The key thing to remember is that it’s a subscription service used by dealerships, so as an individual car buyer or seller you likely do not have access to it.
Which one is most commonly used?
According to Lynn Faeth, referring to the used car operation of his nationally-noted The Scout Connection dealership in Fort Madison, Iowa, “I use the Kelley Blue Book and the Black Book for used car valuation. But the Black Book CPI (a guide for older, special interest vehicles – ed.) is my mainstay in determining the true value of any rare or unusual vehicle which I buy or sell.”
Seconding Faeth’s comment is John Gorton, the manager of Gerton Auto Sales, a large, successful used car enterprise in Mt. Vernon, Indiana, “I use the Black Book — the electronic version — exclusively in my operation, because its used car pricing seems to be more accurate and up to date.”
“The system I use,” added longtime Southern California car salesman Roger Himmel, “combines checking value of a trade-in or used car purchase in Kelley Blue Book and the NADA guide, then telephoning wholesalers or other dealers to see what the value is to them. After all, for everything I buy I must then find a buyer.”
An example of how KBB, NADA Guide and Black Book compare
We took a look at two cars, a 2013 Subaru Crosstrek and ’06 Jeep Grand Cherokee, to see how the guides compared.
On the Subaru, Black Book supplied the low ball, suggesting a trade-in range of between $12,800 and $15,600. Kelley Blue Book gave a range of between $17,777 and $19,100, while NADA was essentially identical, between $17,150 and almost $19K.
The Jeep range of estimates was more narrow. Black Book suggested a trade-in range of $5,500-$8,215, NADA suggested $7,600-$8,450, and KBB – using ‘Excellent’ in the condition report – was $5,500-$7,685.
Depending on the details of whatever vehicle you look up, the book values might come out in an entirely different order.
So, which ‘Blue Book’ gets you the best deal?
There is no single, definitive source for vehicle sales information. All three books are good, dependable, honest sources of information, some better than others for specific vehicles or markets or needs or purposes.

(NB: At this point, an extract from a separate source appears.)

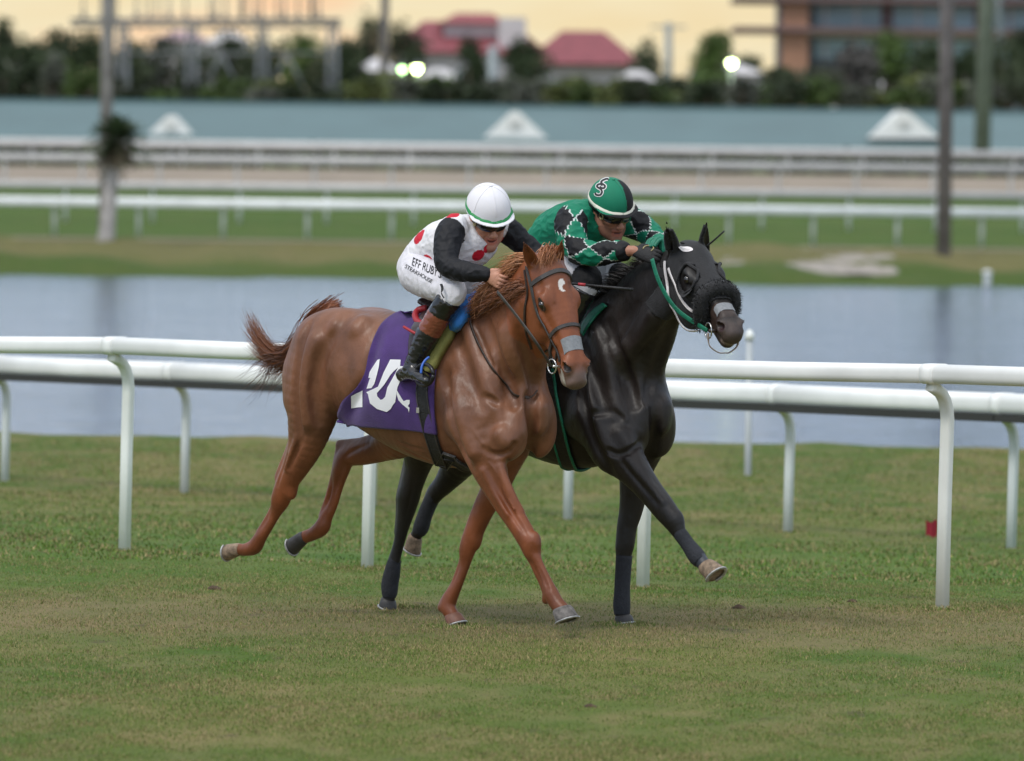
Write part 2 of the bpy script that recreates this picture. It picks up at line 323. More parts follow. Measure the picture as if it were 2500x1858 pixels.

Therefore, when it comes to buying and/or selling a new or used vehicle, it’s important to cross-reference, to triangulate, your information sources. Use a used car classifieds search on Autoblog or other sites to gather comparable vehicles currently on the market, check and compare the book values, and use your judgment to inform your negotiation and purchase — and remember, the “Blue Books” are simply guides.